Snillo was one of the original DPS players signed to the Philadelphia Fusion in 2017, but he didn’t make his debut until about halfway through the Inaugural Season.

With the start of the 2019 season, the Swedish Tracer star was given a two-way contract between Philadelphia and their Contender’s team Fusion University (now known as T1) where he spent most of his time playing in 2019.

Snillo was a critical part of the Fusion’s DPS in Season One.

Exactly why the Fusion sent snillo down to Contenders before ultimately releasing him in December 2019 was unknown, until his former Fusion teammate Elijah ‘Elk’ Gallagher retold the story of what happened to him during the offseason.

Elk told the other participants and viewers of Contenders caster Connor ‘Avast’ Prince’s stream that snillo had supposedly gone MIA for several months living in a cabin in the woods collecting mushrooms.
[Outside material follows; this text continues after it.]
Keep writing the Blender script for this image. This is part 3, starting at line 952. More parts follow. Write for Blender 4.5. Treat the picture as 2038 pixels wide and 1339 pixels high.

“For Season 2 of the Overwatch League, when I got to the team house I asked where snillo was because he wasn’t there,” Elk told Avast.

“I was told they couldn’t contact him for four months during the offseason, and when he finally shows up he said he was living in the forest in Sweden with his grandmother foresting in the woods for mushrooms.”

Now we don’t know for sure if snillo’s four-month woodland adventure cost him a starting spot on the Fusion, but it would be pretty tough to keep up to shape on your Overwatch skills living in a cabin in the woods and apparently no contact with the outside world.

As to where snillo is now after being released by the Fusion, Elk said he had no idea but suggested he could be back in the forest.

“So you’re telling me that in between him being an esports player he goes and performs a Germanic fairy tale in the forest,” Avast said, amazed at what he was hearing from Elk.

Snillo apparently told a member of the Fusion staff he was going to go to the woods as well in 2018, but whether or not they took him seriously at the time is unknown.

The Overwatch League has become infamous for it’s high rate of player burnout and retirements, but a player choosing to go live in the woods cut off from the outside world during the offseason is definitely a new one.